§ **Problem to work on**
Return the complete listing that follows, with each line reproduced exactly.

§ **Supplied information**

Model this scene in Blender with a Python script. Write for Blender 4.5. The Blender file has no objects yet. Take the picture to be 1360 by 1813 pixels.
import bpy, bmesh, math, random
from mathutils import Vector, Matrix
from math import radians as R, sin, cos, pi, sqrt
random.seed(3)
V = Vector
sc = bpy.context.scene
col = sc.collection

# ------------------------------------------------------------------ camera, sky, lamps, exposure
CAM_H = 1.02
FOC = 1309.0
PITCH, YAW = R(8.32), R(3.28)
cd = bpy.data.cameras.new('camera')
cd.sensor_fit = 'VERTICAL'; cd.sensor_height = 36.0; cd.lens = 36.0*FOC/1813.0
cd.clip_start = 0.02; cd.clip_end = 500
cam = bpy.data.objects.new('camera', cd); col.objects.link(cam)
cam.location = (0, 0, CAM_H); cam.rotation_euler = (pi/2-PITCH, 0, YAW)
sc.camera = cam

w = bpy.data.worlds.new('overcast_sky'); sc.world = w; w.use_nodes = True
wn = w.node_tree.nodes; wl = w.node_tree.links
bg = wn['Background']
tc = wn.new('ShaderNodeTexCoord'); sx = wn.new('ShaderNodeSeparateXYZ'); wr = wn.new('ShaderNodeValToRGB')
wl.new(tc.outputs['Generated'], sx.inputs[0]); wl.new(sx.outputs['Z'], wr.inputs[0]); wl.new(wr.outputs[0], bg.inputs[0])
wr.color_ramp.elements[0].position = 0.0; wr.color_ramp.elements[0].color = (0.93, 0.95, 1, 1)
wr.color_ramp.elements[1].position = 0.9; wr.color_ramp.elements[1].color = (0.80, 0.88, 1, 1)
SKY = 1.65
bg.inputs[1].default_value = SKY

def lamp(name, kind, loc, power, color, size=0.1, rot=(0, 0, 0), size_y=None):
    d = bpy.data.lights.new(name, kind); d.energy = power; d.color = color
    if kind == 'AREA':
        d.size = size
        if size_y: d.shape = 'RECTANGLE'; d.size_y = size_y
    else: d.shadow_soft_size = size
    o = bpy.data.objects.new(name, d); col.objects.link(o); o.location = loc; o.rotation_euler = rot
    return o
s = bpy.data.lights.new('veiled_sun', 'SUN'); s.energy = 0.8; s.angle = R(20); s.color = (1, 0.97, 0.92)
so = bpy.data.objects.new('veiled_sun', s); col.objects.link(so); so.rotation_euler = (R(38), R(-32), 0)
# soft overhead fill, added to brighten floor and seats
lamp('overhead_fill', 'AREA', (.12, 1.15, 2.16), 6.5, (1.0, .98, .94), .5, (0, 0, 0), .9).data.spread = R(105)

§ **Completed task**
Model this scene in Blender with a Python script. Write for Blender 4.5. The Blender file has no objects yet. Take the picture to be 1360 by 1813 pixels.
import bpy, bmesh, math, random
from mathutils import Vector, Matrix
from math import radians as R, sin, cos, pi, sqrt
random.seed(3)
V = Vector
sc = bpy.context.scene
col = sc.collection

# ------------------------------------------------------------------ camera, sky, lamps, exposure
CAM_H = 1.02
FOC = 1309.0
PITCH, YAW = R(8.32), R(3.28)
cd = bpy.data.cameras.new('camera')
cd.sensor_fit = 'VERTICAL'; cd.sensor_height = 36.0; cd.lens = 36.0*FOC/1813.0
cd.clip_start = 0.02; cd.clip_end = 500
cam = bpy.data.objects.new('camera', cd); col.objects.link(cam)
cam.location = (0, 0, CAM_H); cam.rotation_euler = (pi/2-PITCH, 0, YAW)
sc.camera = cam

w = bpy.data.worlds.new('overcast_sky'); sc.world = w; w.use_nodes = True
wn = w.node_tree.nodes; wl = w.node_tree.links
bg = wn['Background']
tc = wn.new('ShaderNodeTexCoord'); sx = wn.new('ShaderNodeSeparateXYZ'); wr = wn.new('ShaderNodeValToRGB')
wl.new(tc.outputs['Generated'], sx.inputs[0]); wl.new(sx.outputs['Z'], wr.inputs[0]); wl.new(wr.outputs[0], bg.inputs[0])
wr.color_ramp.elements[0].position = 0.0; wr.color_ramp.elements[0].color = (0.93, 0.95, 1, 1)
wr.color_ramp.elements[1].position = 0.9; wr.color_ramp.elements[1].color = (0.80, 0.88, 1, 1)
SKY = 1.65
bg.inputs[1].default_value = SKY

def lamp(name, kind, loc, power, color, size=0.1, rot=(0, 0, 0), size_y=None):
    d = bpy.data.lights.new(name, kind); d.energy = power; d.color = color
    if kind == 'AREA':
        d.size = size
        if size_y: d.shape = 'RECTANGLE'; d.size_y = size_y
    else: d.shadow_soft_size = size
    o = bpy.data.objects.new(name, d); col.objects.link(o); o.location = loc; o.rotation_euler = rot
    return o
s = bpy.data.lights.new('veiled_sun', 'SUN'); s.energy = 0.8; s.angle = R(20); s.color = (1, 0.97, 0.92)
so = bpy.data.objects.new('veiled_sun', s); col.objects.link(so); so.rotation_euler = (R(38), R(-32), 0)
# soft overhead fill, added to brighten floor and seats
lamp('overhead_fill', 'AREA', (.12, 1.15, 2.16), 6.5, (1.0, .98, .94), .5, (0, 0, 0), .9).data.spread = R(105)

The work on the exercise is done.